The statute of limitations in patent law says that recovery for infringement can be made only for the six years preceding the filing of the suit, and no more--six years back was free and clear. He filed suit in 1951 or '52. When he died, in 1954, thinking he was broke, his estate consisted of these commenced but unresolved lawsuits.
I knew the Major, and I got involved at the end of the war. The litigations went on for six years. One case, against the Emerson Company, was in New York before Judge Palmieri. I thought the case should be decided by a judge and not by a jury. I was advised by top lawyers at Cravath that, since this was a case of a man against a big company, it ought to be a jury case. But I didn't think a jury would understand, and even if they found in favor of Armstrong, the patent would just be infringed again and start another suit. But if it was tried before a judge who, under the practice of law, had to write his findings of fact and reasons and conclusions of law, that would set precedent and influence others. That was my theory at the time and that's how it turned out.
To the surprise of many people, we won right down the line. Judge Edmund Palmieri wrote findings setting out all the technological facts and the conclusions of the law. Emerson filed an appeal, but Emerson's lawyer on the appeal happened to know a lot about patent matters, so the case was settled. They agreed to pay the royalties they would have paid if they had taken the license six years before, with no interest. Many other settlements followed on the same basis--no exemplary damages, no interest, just what would have been paid originally for the license.But Motorola in Chicago wouldn't settle, so we went to trial all over again. Judge Robson in Chicago felt the case would be helped if a court expert could hear the case. One of the incidents raised at the trial concerned Major Armstrong applying at the Federal Communications Commission (FCC) for adoption of the FM system in 1936. At that time he had his system working in the Empire State Building. He made recordings of a signal sent from the Empire State Building to West Hampton, Long Island. He also recorded a 50 kilowatt AM clear channel station over the same range, and a 1 kilowatt shortwave AM station. He presented these to the FCC in his pitch to have FM channels set up for broadcasting.
We played those recordings in court in Chicago for Dean Towne, the court expert. I simply asked him one question: Here are the recordings, and what did you think of them? He said, "Well I'd heard that there had been such recordings at the FCC, but I hadn't heard them.
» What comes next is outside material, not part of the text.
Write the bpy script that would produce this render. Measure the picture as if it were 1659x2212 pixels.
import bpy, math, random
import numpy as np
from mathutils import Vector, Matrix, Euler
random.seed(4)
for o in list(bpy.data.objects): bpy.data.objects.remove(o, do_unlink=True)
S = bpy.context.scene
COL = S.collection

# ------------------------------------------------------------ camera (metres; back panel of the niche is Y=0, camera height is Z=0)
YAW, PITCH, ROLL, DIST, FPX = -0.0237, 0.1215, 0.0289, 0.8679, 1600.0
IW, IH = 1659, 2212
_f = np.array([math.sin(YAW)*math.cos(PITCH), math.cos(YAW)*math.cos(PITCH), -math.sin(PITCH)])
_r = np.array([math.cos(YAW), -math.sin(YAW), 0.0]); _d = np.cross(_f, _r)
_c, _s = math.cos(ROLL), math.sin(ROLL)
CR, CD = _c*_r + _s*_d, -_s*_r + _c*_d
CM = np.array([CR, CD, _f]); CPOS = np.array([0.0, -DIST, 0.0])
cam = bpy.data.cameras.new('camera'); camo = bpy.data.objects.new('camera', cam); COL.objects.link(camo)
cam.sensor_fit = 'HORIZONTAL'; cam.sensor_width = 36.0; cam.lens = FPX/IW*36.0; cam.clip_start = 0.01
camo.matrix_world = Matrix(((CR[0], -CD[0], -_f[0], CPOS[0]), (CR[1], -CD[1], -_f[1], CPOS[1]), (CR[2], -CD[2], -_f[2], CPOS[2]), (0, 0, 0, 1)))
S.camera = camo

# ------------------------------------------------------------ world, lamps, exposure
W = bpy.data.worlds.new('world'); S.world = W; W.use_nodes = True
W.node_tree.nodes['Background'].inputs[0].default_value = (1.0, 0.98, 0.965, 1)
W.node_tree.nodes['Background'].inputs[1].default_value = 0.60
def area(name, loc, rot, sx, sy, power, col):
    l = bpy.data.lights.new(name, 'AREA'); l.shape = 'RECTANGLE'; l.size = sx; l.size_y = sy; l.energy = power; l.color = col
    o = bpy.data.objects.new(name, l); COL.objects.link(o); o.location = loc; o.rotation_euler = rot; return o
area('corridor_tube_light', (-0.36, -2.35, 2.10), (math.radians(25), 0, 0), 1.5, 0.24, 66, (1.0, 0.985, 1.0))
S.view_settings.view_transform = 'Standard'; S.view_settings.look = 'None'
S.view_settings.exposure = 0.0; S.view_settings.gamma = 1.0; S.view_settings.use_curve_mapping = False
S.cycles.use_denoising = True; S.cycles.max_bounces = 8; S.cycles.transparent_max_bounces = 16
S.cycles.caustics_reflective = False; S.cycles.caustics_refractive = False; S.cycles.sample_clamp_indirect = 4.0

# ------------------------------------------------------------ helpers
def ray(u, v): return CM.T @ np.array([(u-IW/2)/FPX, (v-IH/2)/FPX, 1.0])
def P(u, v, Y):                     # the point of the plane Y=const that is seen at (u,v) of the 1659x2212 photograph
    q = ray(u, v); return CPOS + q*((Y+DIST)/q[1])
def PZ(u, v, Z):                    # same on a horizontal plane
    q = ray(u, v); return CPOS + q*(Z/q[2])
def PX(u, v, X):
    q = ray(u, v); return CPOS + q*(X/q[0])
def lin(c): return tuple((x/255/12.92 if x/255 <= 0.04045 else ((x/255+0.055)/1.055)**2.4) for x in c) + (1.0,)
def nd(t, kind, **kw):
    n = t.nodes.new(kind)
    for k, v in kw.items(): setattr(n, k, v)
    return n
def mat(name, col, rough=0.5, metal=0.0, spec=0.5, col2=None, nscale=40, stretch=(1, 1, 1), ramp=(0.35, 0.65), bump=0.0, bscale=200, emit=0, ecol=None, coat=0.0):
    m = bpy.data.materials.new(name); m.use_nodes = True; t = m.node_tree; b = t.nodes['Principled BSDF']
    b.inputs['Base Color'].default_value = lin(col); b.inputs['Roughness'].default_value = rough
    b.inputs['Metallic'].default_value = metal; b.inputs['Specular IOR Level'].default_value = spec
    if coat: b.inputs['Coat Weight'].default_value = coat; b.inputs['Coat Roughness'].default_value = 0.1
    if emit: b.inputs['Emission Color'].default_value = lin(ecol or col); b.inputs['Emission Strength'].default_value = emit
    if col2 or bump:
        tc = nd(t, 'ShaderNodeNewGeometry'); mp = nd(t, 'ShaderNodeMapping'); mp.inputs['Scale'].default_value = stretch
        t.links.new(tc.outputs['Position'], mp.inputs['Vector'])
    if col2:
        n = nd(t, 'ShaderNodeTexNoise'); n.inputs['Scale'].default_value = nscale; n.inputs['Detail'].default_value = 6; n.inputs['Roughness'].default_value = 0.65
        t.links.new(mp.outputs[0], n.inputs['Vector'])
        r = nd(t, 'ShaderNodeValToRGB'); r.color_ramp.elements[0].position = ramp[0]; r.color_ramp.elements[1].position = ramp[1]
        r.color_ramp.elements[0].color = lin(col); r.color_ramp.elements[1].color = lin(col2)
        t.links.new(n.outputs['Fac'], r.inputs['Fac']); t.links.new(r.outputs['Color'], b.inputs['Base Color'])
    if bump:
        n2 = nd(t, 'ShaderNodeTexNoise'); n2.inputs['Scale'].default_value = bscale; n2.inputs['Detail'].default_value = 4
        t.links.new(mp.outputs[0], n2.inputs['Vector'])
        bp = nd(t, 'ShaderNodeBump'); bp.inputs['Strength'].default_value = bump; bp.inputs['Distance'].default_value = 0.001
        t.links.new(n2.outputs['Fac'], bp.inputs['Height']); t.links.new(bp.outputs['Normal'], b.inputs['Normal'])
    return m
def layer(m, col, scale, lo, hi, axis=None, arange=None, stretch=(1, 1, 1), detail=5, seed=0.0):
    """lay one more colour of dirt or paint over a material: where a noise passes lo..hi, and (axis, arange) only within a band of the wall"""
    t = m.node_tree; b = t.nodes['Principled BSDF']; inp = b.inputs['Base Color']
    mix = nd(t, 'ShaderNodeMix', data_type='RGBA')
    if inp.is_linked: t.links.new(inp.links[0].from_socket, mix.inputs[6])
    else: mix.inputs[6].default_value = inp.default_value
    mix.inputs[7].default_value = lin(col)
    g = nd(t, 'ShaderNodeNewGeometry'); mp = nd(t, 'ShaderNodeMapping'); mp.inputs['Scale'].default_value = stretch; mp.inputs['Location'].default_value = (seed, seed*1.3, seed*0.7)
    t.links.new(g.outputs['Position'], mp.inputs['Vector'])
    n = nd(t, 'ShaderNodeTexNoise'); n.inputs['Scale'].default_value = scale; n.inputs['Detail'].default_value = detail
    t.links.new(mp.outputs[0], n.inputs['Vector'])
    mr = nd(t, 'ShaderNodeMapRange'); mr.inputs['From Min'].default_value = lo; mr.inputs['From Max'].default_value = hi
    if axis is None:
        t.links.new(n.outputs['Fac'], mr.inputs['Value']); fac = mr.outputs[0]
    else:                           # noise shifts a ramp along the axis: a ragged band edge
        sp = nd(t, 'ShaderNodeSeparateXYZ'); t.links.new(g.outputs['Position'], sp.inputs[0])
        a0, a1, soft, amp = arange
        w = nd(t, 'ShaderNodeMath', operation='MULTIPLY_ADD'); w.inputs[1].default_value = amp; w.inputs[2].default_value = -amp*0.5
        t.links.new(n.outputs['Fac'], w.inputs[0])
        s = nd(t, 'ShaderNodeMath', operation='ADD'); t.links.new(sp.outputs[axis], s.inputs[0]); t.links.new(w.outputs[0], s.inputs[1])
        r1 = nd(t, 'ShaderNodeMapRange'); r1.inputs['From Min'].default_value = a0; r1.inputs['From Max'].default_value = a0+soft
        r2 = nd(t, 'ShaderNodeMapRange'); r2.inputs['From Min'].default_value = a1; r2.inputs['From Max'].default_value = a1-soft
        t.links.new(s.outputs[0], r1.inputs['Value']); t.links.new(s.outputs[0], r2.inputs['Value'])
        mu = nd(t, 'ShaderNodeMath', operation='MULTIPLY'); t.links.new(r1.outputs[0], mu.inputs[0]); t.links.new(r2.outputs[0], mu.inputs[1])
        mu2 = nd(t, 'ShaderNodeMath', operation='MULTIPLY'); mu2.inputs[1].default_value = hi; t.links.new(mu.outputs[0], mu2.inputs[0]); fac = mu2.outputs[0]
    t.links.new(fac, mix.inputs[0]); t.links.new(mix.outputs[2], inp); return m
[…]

I could not help but be impressed with how surprising they must have been back in 1936, when frequency modulation was not known. The difference in sound between wideband FM and shortwave AM, at the same frequency and on a clear channel station of 50 kilowatts, is so striking it's just pathetic. There is no comparison."
So Motorola settled. Major Armstrong died thinking he was broke, yet he left a very well-to-do widow. And he was completely vindicated on his contributions to radio.